[Dataset section]
- - - - - - -

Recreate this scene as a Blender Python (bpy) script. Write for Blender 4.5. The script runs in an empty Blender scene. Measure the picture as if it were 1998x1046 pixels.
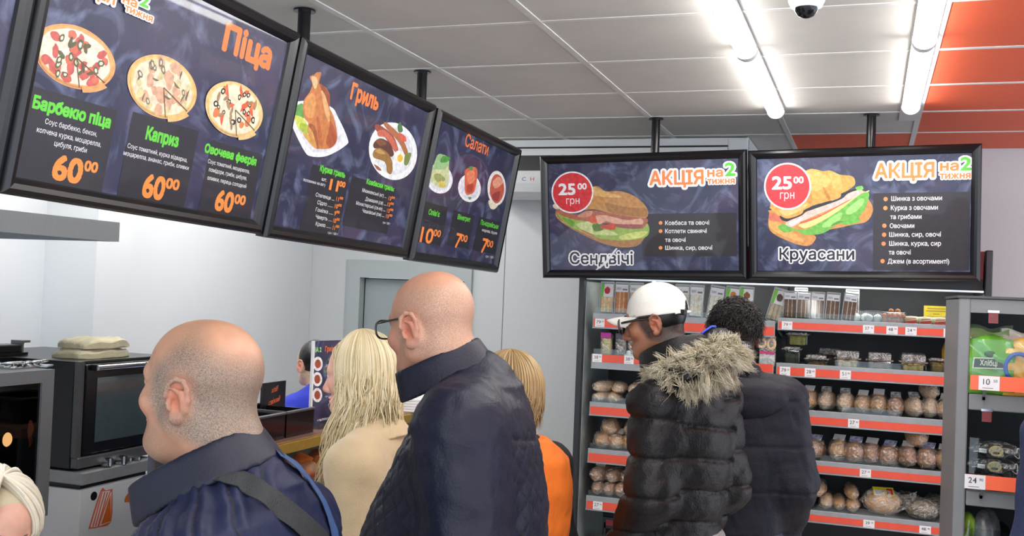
import bpy, bmesh, math, random
import numpy as np
from mathutils import Vector, Matrix
C = bpy.context.scene.collection
rnd = random.Random(7)
# ---------------------------------------------------------------- camera, world, lights, exposure
FPX = 1997.62; CX, CY = 999.0, 523.0; EYE = 1.70
YAW, PITCH, ROLL = -0.337874612, 0.0227973069, 0.0398085660
def camera_axes():
    cy, sy, cp, sp = math.cos(YAW), math.sin(YAW), math.cos(PITCH), math.sin(PITCH)
    f = Vector((sy*cp, cy*cp, sp)); r = Vector((cy, -sy, 0)); u = r.cross(f)
    c, s = math.cos(ROLL), math.sin(ROLL)
    return c*r + s*u, -s*r + c*u, f
AX_R, AX_U, AX_F = camera_axes()
CAM = Vector((0, 0, EYE))
cd = bpy.data.cameras.new('camera'); cam = bpy.data.objects.new('camera', cd); C.objects.link(cam)
cd.sensor_width = 36.0; cd.lens = FPX/1998*36.0; cd.clip_start = 0.05
mw = Matrix.Identity(4)
for i in range(3):
    mw[i][0], mw[i][1], mw[i][2], mw[i][3] = AX_R[i], AX_U[i], -AX_F[i], CAM[i]
cam.matrix_world = mw
bpy.context.scene.camera = cam
vs = bpy.context.scene.view_settings
vs.view_transform = 'Standard'; vs.look = 'None'; vs.gamma = 1.0; vs.use_curve_mapping = False
vs.exposure = 0.5
world = bpy.data.worlds.new('world'); bpy.context.scene.world = world; world.use_nodes = True
bg = world.node_tree.nodes['Background']; bg.inputs[0].default_value = (0.80, 0.88, 1.0, 1); bg.inputs[1].default_value = 1.95
TUBE_POWER = 19.0

# a photo point -> a place in the shop (used to measure positions from the photograph)
def ray(px, py): return AX_F + AX_R*((px-CX)/FPX) - AX_U*((py-CY)/FPX)
def at_y(px, py, y): d = ray(px, py); return CAM + d*(y/d.y)
def at_x(px, py, x): d = ray(px, py); return CAM + d*(x/d.x)
def at_z(px, py, z): d = ray(px, py); return CAM + d*((z-EYE)/d.z)
def at_d(px, py, d): return CAM + ray(px, py)*d
def pxof(p):
    q = Vector(p)-CAM; d = q.dot(AX_F); return (CX+FPX*q.dot(AX_R)/d, CY-FPX*q.dot(AX_U)/d)

# ---------------------------------------------------------------- materials
def lin(c):
    if isinstance(c, str): c = [int(c[i:i+2], 16) for i in (0, 2, 4)]
    return tuple(((v/255)/12.92 if v/255 <= .04045 else ((v/255+.055)/1.055)**2.4) for v in c)
MATS = {}
def mat(name, c, rough=.5, metal=0.0, var=.06, scale=30, bump=0.0, bscale=200, coat=0.0, spec=.5, c2=None, emit=0.0, trans=0.0, alpha=1.0, sheen=0.0, stretch=None):
    if name in MATS: return MATS[name]
    m = bpy.data.materials.new(name); m.use_nodes = True; nt = m.node_tree; b = nt.nodes['Principled BSDF']
    rgb = lin(c); L = nt.links
    tc = nt.nodes.new('ShaderNodeTexCoord'); out = tc.outputs['Object']
    if stretch:
        mp = nt.nodes.new('ShaderNodeMapping'); mp.inputs['Scale'].default_value = stretch; L.new(out, mp.inputs[0]); out = mp.outputs[0]
    if var or c2:
        n = nt.nodes.new('ShaderNodeTexNoise'); n.inputs['Scale'].default_value = scale; n.inputs['Detail'].default_value = 4
        L.new(out, n.inputs['Vector'])
        rp = nt.nodes.new('ShaderNodeValToRGB')
        rp.color_ramp.elements[0].position = .33; rp.color_ramp.elements[1].position = .67
        a = tuple(max(0, v*(1-var)) for v in rgb); z = lin(c2) if c2 else tuple(min(1, v*(1+var)) for v in rgb)
        rp.color_ramp.elements[0].color = (*(rgb if c2 else a), 1); rp.color_ramp.elements[1].color = (*z, 1)
        L.new(n.outputs['Fac'], rp.inputs[0]); L.new(rp.outputs[0], b.inputs['Base Color'])
    else: b.inputs['Base Color'].default_value = (*rgb, 1)
    b.inputs['Roughness'].default_value = rough; b.inputs['Metallic'].default_value = metal
    b.inputs['Specular IOR Level'].default_value = spec
    b.inputs['Coat Weight'].default_value = coat; b.inputs['Coat Roughness'].default_value = .04
    if sheen: b.inputs['Sheen Weight'].default_value = sheen
    if emit: b.inputs['Emission Color'].default_value = (*rgb, 1); b.inputs['Emission Strength'].default_value = emit
    if trans: b.inputs['Transmission Weight'].default_value = trans
    b.inputs['Alpha'].default_value = alpha
    if bump:
        n2 = nt.nodes.new('ShaderNodeTexNoise'); n2.inputs['Scale'].default_value = bscale; n2.inputs['Detail'].default_value = 3
        L.new(out, n2.inputs['Vector'])
        bp = nt.nodes.new('ShaderNodeBump'); bp.inputs['Strength'].default_value = bump; bp.inputs['Distance'].default_value = .01
        L.new(n2.outputs['Fac'], bp.inputs['Height']); L.new(bp.outputs[0], b.inputs['Normal'])
    MATS[name] = m; return m
def glassy(name, tint=(255, 255, 255), mix=.12, rough=.03):
    """thin clear sheet: mostly see-through, a little gloss"""
    if name in MATS: return MATS[name]
    m = bpy.data.materials.new(name); m.use_nodes = True; nt = m.node_tree; L = nt.links
    nt.nodes.remove(nt.nodes['Principled BSDF'])
    tr = nt.nodes.new('ShaderNodeBsdfTransparent'); tr.inputs[0].default_value = (*lin(tint), 1)
    gl = nt.nodes.new('ShaderNodeBsdfGlossy'); gl.inputs['Roughness'].default_value = rough
    lw = nt.nodes.new('ShaderNodeLayerWeight'); fr = nt.nodes.new('ShaderNodeMath'); fr.operation = 'POWER'; fr.inputs[1].default_value = 4.0; L.new(lw.outputs['Facing'], fr.inputs[0])
    ad = nt.nodes.new('ShaderNodeMath'); ad.operation = 'ADD'; ad.inputs[1].default_value = mix; ad.use_clamp = True
    mx = nt.nodes.new('ShaderNodeMixShader')
    L.new(fr.outputs[0], ad.inputs[0]); L.new(ad.outputs[0], mx.inputs[0]); L.new(tr.outputs[0], mx.inputs[1]); L.new(gl.outputs[0], mx.inputs[2])
    L.new(mx.outputs[0], nt.nodes['Material Output'].inputs[0])
    MATS[name] = m; return m
M_BLACK = mat('black_plastic', (14, 15, 19), .32)
M_WHITE = mat('white_paint', (226, 229, 232), .5, var=.015, scale=3)
M_STEEL = mat('brushed_steel', (150, 153, 155), .3, .9, stretch=(1, 1, 30))
M_GREY = mat('grey_paint', (112, 116, 118), .45)
M_CHROME = mat('chrome', (200, 203, 206), .16, 1)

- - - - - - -

[To do]
Go through the data above and transcribe it in full, omitting any image.

[Problem solution]
Recreate this scene as a Blender Python (bpy) script. Write for Blender 4.5. The script runs in an empty Blender scene. Measure the picture as if it were 1998x1046 pixels.
import bpy, bmesh, math, random
import numpy as np
from mathutils import Vector, Matrix
C = bpy.context.scene.collection
rnd = random.Random(7)
# ---------------------------------------------------------------- camera, world, lights, exposure
FPX = 1997.62; CX, CY = 999.0, 523.0; EYE = 1.70
YAW, PITCH, ROLL = -0.337874612, 0.0227973069, 0.0398085660
def camera_axes():
    cy, sy, cp, sp = math.cos(YAW), math.sin(YAW), math.cos(PITCH), math.sin(PITCH)
    f = Vector((sy*cp, cy*cp, sp)); r = Vector((cy, -sy, 0)); u = r.cross(f)
    c, s = math.cos(ROLL), math.sin(ROLL)
    return c*r + s*u, -s*r + c*u, f
AX_R, AX_U, AX_F = camera_axes()
CAM = Vector((0, 0, EYE))
cd = bpy.data.cameras.new('camera'); cam = bpy.data.objects.new('camera', cd); C.objects.link(cam)
cd.sensor_width = 36.0; cd.lens = FPX/1998*36.0; cd.clip_start = 0.05
mw = Matrix.Identity(4)
for i in range(3):
    mw[i][0], mw[i][1], mw[i][2], mw[i][3] = AX_R[i], AX_U[i], -AX_F[i], CAM[i]
cam.matrix_world = mw
bpy.context.scene.camera = cam
vs = bpy.context.scene.view_settings
vs.view_transform = 'Standard'; vs.look = 'None'; vs.gamma = 1.0; vs.use_curve_mapping = False
vs.exposure = 0.5
world = bpy.data.worlds.new('world'); bpy.context.scene.world = world; world.use_nodes = True
bg = world.node_tree.nodes['Background']; bg.inputs[0].default_value = (0.80, 0.88, 1.0, 1); bg.inputs[1].default_value = 1.95
TUBE_POWER = 19.0

# a photo point -> a place in the shop (used to measure positions from the photograph)
def ray(px, py): return AX_F + AX_R*((px-CX)/FPX) - AX_U*((py-CY)/FPX)
def at_y(px, py, y): d = ray(px, py); return CAM + d*(y/d.y)
def at_x(px, py, x): d = ray(px, py); return CAM + d*(x/d.x)
def at_z(px, py, z): d = ray(px, py); return CAM + d*((z-EYE)/d.z)
def at_d(px, py, d): return CAM + ray(px, py)*d
def pxof(p):
    q = Vector(p)-CAM; d = q.dot(AX_F); return (CX+FPX*q.dot(AX_R)/d, CY-FPX*q.dot(AX_U)/d)

# ---------------------------------------------------------------- materials
def lin(c):
    if isinstance(c, str): c = [int(c[i:i+2], 16) for i in (0, 2, 4)]
    return tuple(((v/255)/12.92 if v/255 <= .04045 else ((v/255+.055)/1.055)**2.4) for v in c)
MATS = {}
def mat(name, c, rough=.5, metal=0.0, var=.06, scale=30, bump=0.0, bscale=200, coat=0.0, spec=.5, c2=None, emit=0.0, trans=0.0, alpha=1.0, sheen=0.0, stretch=None):
    if name in MATS: return MATS[name]
    m = bpy.data.materials.new(name); m.use_nodes = True; nt = m.node_tree; b = nt.nodes['Principled BSDF']
    rgb = lin(c); L = nt.links
    tc = nt.nodes.new('ShaderNodeTexCoord'); out = tc.outputs['Object']
    if stretch:
        mp = nt.nodes.new('ShaderNodeMapping'); mp.inputs['Scale'].default_value = stretch; L.new(out, mp.inputs[0]); out = mp.outputs[0]
    if var or c2:
        n = nt.nodes.new('ShaderNodeTexNoise'); n.inputs['Scale'].default_value = scale; n.inputs['Detail'].default_value = 4
        L.new(out, n.inputs['Vector'])
        rp = nt.nodes.new('ShaderNodeValToRGB')
        rp.color_ramp.elements[0].position = .33; rp.color_ramp.elements[1].position = .67
        a = tuple(max(0, v*(1-var)) for v in rgb); z = lin(c2) if c2 else tuple(min(1, v*(1+var)) for v in rgb)
        rp.color_ramp.elements[0].color = (*(rgb if c2 else a), 1); rp.color_ramp.elements[1].color = (*z, 1)
        L.new(n.outputs['Fac'], rp.inputs[0]); L.new(rp.outputs[0], b.inputs['Base Color'])
    else: b.inputs['Base Color'].default_value = (*rgb, 1)
    b.inputs['Roughness'].default_value = rough; b.inputs['Metallic'].default_value = metal
    b.inputs['Specular IOR Level'].default_value = spec
    b.inputs['Coat Weight'].default_value = coat; b.inputs['Coat Roughness'].default_value = .04
    if sheen: b.inputs['Sheen Weight'].default_value = sheen
    if emit: b.inputs['Emission Color'].default_value = (*rgb, 1); b.inputs['Emission Strength'].default_value = emit
    if trans: b.inputs['Transmission Weight'].default_value = trans
    b.inputs['Alpha'].default_value = alpha
    if bump:
        n2 = nt.nodes.new('ShaderNodeTexNoise'); n2.inputs['Scale'].default_value = bscale; n2.inputs['Detail'].default_value = 3
        L.new(out, n2.inputs['Vector'])
        bp = nt.nodes.new('ShaderNodeBump'); bp.inputs['Strength'].default_value = bump; bp.inputs['Distance'].default_value = .01
        L.new(n2.outputs['Fac'], bp.inputs['Height']); L.new(bp.outputs[0], b.inputs['Normal'])
    MATS[name] = m; return m
def glassy(name, tint=(255, 255, 255), mix=.12, rough=.03):
    """thin clear sheet: mostly see-through, a little gloss"""
    if name in MATS: return MATS[name]
    m = bpy.data.materials.new(name); m.use_nodes = True; nt = m.node_tree; L = nt.links
    nt.nodes.remove(nt.nodes['Principled BSDF'])
    tr = nt.nodes.new('ShaderNodeBsdfTransparent'); tr.inputs[0].default_value = (*lin(tint), 1)
    gl = nt.nodes.new('ShaderNodeBsdfGlossy'); gl.inputs['Roughness'].default_value = rough
    lw = nt.nodes.new('ShaderNodeLayerWeight'); fr = nt.nodes.new('ShaderNodeMath'); fr.operation = 'POWER'; fr.inputs[1].default_value = 4.0; L.new(lw.outputs['Facing'], fr.inputs[0])
    ad = nt.nodes.new('ShaderNodeMath'); ad.operation = 'ADD'; ad.inputs[1].default_value = mix; ad.use_clamp = True
    mx = nt.nodes.new('ShaderNodeMixShader')
    L.new(fr.outputs[0], ad.inputs[0]); L.new(ad.outputs[0], mx.inputs[0]); L.new(tr.outputs[0], mx.inputs[1]); L.new(gl.outputs[0], mx.inputs[2])
    L.new(mx.outputs[0], nt.nodes['Material Output'].inputs[0])
    MATS[name] = m; return m
M_BLACK = mat('black_plastic', (14, 15, 19), .32)
M_WHITE = mat('white_paint', (226, 229, 232), .5, var=.015, scale=3)
M_STEEL = mat('brushed_steel', (150, 153, 155), .3, .9, stretch=(1, 1, 30))
M_GREY = mat('grey_paint', (112, 116, 118), .45)
M_CHROME = mat('chrome', (200, 203, 206), .16, 1)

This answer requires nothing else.